Luego tuve que cargar su ataúd. Debí ser uno de los cuatro que sostuvieran aquella humanidad vencida, y entonces a esa hora de la tarde en que casi se anuncia la llegaba del crepúsculo, debimos meterlo en un nicho frío, debí escribir su nombre en un fresco cemento que habían a la prisa elaborados unos humildes obreros. Era el final. Era mi principio para conocer la palabra dolor. Desde entonces está escrita en mi alma.
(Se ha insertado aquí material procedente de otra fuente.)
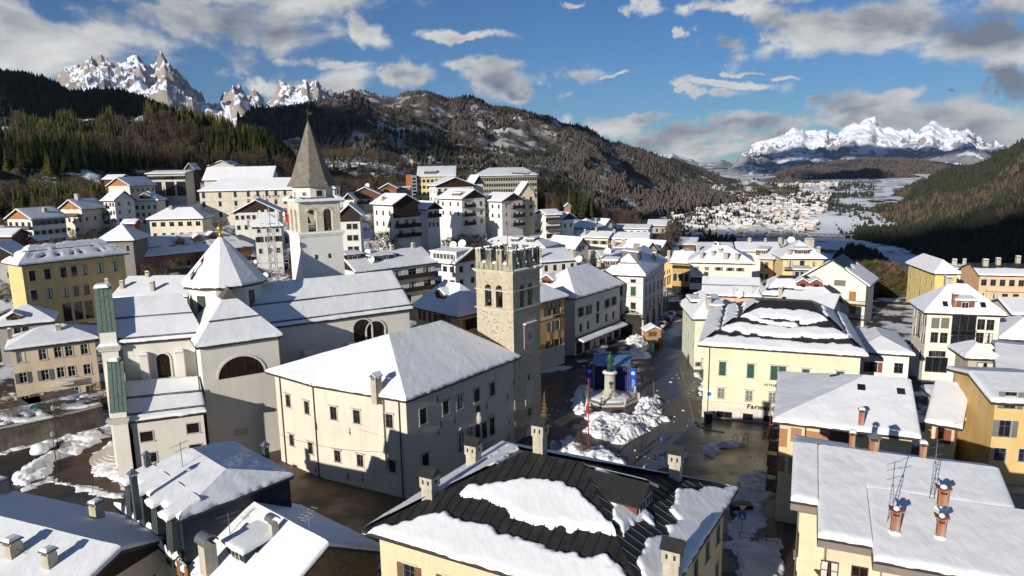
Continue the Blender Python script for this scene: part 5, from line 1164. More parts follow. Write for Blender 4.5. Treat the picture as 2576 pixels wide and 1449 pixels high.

Muerte. Mi padre y yo íbamos por un callejón estrecho aquella madrugada. Como de costumbre yo iba asido a su mano, asì era la seguridad que conocía. Recuerdo que hacía ese frío extraño de las madrugadas que nos parecen inhóspitas. Una noticia al parecer había levantado a todo el barrio. De pronto mi padre me levantó, y me dijo, sin señalarlo (necesidad no había ante la evidencia física): Mira ahí a Jesús. Estaba tendido en el ataúd, el hijo de Doña Tina, quien murió ahogado durante una gira. Nunca más un nombre había estado tan bien puesto. Era delgado, pálido, tenía el pelo negrísimo y así a lo largo, en esa horizontalidad me pareció más largo de la cuenta. Ese día me di cuenta que la gente se moría, que cada quien tenía colocado un sello finito en la frente. Así conocí así a la parca, llevado de la mano y sostenido por mi padre.